The administration of former U.S. President Donald Trump introduced 25% and 10% tariffs on steel and aluminium imports citing national security concerns, prompting retaliatory measures from the European Union on goods such as motorcycles, whiskey and tobacco.

Britain incorporated those into its new independent tariff system when it completed its exit from the EU at the end of 2020, but is now reviewing the list of products to help protect UK-specific interests.

"Today's announcement will help ensure these measures are tailored to the needs of the UK economy and shaped to defend industries across the UK, including steel and aluminium manufacturers," the trade ministry said in a statement.


Customs data show Britain imported 133,512 tonnes of wine from the United States last year, worth £224 million ($316.58 million).
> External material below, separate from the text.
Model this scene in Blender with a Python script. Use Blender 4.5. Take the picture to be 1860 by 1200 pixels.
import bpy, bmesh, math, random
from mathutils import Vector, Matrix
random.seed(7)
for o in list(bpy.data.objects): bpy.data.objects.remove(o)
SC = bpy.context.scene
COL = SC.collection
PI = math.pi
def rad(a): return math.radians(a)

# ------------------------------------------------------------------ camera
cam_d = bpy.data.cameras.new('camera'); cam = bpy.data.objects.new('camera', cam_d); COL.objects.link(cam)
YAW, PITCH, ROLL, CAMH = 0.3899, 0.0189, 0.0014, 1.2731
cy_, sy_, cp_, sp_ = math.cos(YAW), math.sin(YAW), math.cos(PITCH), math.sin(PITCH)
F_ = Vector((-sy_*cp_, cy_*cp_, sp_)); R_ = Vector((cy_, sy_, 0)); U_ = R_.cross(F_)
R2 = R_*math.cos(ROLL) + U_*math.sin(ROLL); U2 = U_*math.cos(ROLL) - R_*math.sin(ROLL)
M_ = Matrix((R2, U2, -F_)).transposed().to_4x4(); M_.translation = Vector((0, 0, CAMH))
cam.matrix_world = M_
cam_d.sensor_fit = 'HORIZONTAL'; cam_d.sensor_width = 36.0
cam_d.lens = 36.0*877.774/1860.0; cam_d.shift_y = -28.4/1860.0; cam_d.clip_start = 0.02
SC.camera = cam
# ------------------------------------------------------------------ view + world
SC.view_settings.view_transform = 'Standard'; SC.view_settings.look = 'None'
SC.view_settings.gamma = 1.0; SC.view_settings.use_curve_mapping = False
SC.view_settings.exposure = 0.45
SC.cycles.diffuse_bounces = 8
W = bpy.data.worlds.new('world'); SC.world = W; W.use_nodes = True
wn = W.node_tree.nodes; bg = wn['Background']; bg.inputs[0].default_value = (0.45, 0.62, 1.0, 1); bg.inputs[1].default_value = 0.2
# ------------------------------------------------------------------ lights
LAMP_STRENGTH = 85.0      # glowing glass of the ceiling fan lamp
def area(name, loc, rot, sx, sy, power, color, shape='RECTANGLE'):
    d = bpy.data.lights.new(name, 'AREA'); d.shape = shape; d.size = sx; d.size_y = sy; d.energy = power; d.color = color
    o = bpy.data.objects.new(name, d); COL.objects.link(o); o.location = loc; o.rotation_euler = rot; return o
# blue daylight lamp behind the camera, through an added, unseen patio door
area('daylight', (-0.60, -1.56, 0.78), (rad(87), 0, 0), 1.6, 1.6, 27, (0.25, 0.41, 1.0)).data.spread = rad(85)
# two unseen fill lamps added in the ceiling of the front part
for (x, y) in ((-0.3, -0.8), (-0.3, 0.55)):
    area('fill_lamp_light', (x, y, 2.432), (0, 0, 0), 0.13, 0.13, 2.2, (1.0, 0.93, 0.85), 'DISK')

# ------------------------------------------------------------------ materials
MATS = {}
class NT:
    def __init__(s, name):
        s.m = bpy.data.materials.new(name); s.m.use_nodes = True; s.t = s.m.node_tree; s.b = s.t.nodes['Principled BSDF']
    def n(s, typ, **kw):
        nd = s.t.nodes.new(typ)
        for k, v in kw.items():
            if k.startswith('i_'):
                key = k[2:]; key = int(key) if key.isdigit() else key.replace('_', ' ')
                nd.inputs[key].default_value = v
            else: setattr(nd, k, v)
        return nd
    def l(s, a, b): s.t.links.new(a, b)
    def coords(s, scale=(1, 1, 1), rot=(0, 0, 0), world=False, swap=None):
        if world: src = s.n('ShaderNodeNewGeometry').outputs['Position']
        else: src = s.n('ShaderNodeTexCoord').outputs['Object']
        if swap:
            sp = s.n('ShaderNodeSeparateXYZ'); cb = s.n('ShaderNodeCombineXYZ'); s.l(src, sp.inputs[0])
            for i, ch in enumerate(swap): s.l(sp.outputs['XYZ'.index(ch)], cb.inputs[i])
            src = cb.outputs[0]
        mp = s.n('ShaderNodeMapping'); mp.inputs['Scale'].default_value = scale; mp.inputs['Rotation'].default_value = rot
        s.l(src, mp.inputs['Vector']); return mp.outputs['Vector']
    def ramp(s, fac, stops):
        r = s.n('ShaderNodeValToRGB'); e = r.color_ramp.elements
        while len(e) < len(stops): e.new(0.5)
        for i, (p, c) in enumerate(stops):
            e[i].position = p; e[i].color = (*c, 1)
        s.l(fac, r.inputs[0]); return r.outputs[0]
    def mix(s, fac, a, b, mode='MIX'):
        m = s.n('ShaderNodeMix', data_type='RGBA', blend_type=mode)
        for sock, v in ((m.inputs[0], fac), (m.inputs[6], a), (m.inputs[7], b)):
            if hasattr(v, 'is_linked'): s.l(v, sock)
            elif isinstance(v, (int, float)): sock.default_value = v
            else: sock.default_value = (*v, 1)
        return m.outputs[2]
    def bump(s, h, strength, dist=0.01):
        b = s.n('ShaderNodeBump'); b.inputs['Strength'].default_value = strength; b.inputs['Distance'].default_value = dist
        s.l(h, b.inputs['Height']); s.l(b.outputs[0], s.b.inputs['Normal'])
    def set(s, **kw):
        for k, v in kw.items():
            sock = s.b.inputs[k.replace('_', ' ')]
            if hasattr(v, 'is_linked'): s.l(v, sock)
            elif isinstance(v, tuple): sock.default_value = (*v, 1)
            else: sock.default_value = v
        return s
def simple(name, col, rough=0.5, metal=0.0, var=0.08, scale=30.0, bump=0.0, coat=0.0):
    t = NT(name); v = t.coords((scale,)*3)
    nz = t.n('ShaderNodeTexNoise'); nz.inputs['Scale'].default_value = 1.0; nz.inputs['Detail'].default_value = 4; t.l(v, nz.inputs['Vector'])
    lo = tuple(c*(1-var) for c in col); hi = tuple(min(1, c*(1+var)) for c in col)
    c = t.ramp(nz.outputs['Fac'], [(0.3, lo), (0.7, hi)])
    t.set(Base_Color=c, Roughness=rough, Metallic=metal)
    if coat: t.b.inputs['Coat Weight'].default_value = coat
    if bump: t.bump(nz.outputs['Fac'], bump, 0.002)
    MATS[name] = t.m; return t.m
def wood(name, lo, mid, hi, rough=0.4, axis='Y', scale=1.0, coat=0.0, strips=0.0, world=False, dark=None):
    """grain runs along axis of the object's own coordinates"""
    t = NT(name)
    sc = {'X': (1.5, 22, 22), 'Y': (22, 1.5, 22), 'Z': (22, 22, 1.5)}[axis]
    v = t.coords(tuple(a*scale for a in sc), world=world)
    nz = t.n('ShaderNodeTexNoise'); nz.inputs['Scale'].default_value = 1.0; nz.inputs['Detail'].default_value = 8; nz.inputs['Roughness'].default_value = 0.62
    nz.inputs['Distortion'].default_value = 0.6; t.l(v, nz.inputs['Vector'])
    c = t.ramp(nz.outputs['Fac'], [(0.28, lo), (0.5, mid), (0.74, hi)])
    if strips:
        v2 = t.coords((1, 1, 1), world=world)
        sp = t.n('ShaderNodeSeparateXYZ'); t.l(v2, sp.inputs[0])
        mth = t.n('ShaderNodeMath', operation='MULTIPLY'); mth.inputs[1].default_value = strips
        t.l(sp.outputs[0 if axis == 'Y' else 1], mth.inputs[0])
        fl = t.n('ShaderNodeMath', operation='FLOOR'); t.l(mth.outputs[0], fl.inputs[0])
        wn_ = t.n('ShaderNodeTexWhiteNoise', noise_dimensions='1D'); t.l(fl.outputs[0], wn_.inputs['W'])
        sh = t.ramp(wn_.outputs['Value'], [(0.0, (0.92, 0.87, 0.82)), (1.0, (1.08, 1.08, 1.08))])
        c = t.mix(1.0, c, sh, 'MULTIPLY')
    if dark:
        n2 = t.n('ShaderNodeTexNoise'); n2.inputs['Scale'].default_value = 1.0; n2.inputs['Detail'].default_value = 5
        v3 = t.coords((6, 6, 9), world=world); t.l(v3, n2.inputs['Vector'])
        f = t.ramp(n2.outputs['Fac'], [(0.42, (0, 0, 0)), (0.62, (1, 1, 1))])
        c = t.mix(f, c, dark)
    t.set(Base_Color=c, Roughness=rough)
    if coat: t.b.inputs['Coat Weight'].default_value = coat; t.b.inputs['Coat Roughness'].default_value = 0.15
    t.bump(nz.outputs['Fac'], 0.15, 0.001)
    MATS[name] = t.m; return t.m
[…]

Britain currently imports more lobsters from the United States than it exports.

Chocolate imports were worth £31 million.

The list, which did not show proposed tariff rates, was published as part of a six-week consultation with businesses and other stakeholders.

Trade minister Liz Truss has already sought to use Britain's independence from the EU's common tariff policy as both a diplomatic and economic tool. Last week, she opened applications for a tariff suspension programme with a promise to help manufacturers lower costs.

Britain's stated preference is to de-escalate the dispute with the United States and find a negotiated solution that removes tariffs on both sides. If successful, the proposed list would never be implemented.

The trade department said Truss and her U.S. counterpart have so far had productive discussions on the matter, but Britain maintains that the current U.S. tariffs that initiated the dispute are against World Trade Organisation rules and without foundation.

"The UK will do whatever is necessary to protect our steel industry against illegal tariffs that could undermine British industry and damage our businesses," Truss said in a statement.